In the film, we used it as a kind of digital heartbeat that appears whenever the chat connection drops or when one of the participants chooses to leave the conversation. Its presence highlights the fragility of these bonds and the fact that, in most cases, these two bodies will never meet face-to-face.
I was drawn to that tension between tenderness and artificiality: a symbol meant to express affection, but one that also exposes how limited, precarious, and fleeting these new forms of communication often are.
Ramona Boban-Vlahović: The story finishes open-endedly. Was this in reference of the online relationships that are here to stay or to the uncertain aspect of the bonds they create?
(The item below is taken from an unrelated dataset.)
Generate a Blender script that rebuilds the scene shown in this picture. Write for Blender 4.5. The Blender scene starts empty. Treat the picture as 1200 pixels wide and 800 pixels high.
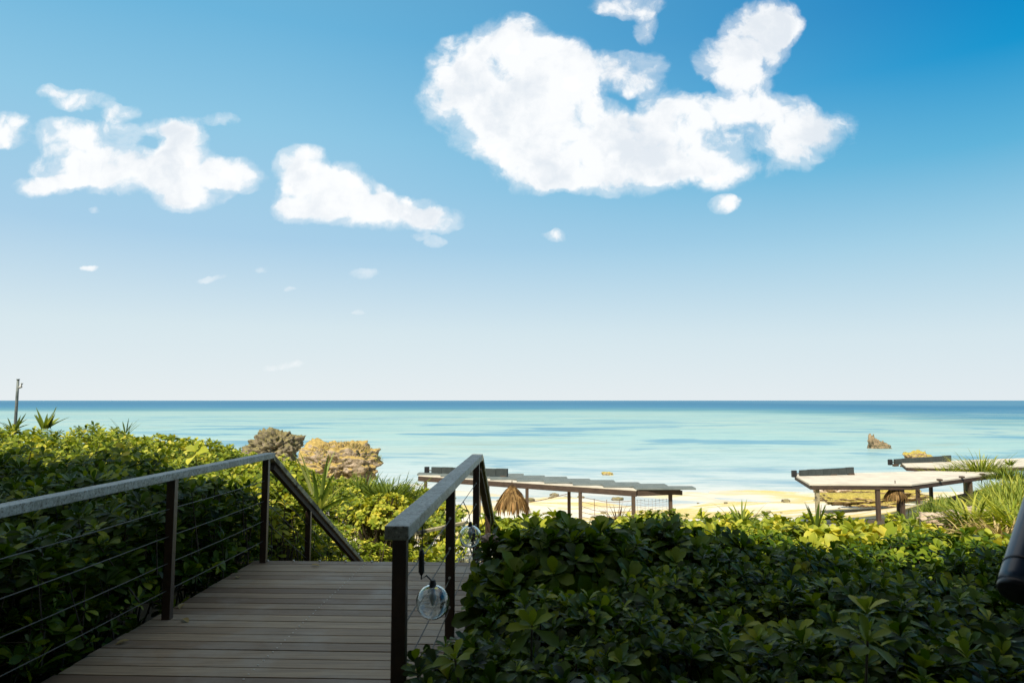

Joan Porcel: The story ends in a kind of temporal loop, almost like a warning to Lluís and to the way he connects with the world. We didn’t want to close his journey with a moral lesson or a definitive answer.
The idea was to guide the audience through this hidden universe —its codes, its desires, its silences— and then let each viewer decide what they believe should happen to the protagonist. The open ending reflects both the endurance of online relationships and the uncertainty they inevitably carry. Lluís reaches a point where he can repeat the pattern… or break it. And I liked the idea that the audience would be the one to complete that gesture.
Ramona Boban-Vlahović: Can you tell me about the title? It is connected to the corporal both in the aspect of dance, but also in the aspect of the online encounters. What did you want the title to represent?
Joan Porcel: The title La Carn, in Catalan, comes directly from the original performance and the name Lluís gave it. I find it fascinating that it can be read in two ways: as “Flesh,” in the most human and emotional sense, or as “Meat,” in a more animalistic and commercial sense.
Ultimately, the title represents something raw and exposed, but also something deeply primal and carnal. It perfectly captures the tension between the body, desire, and exposure that runs throughout the film, in both the dance and the digital encounters.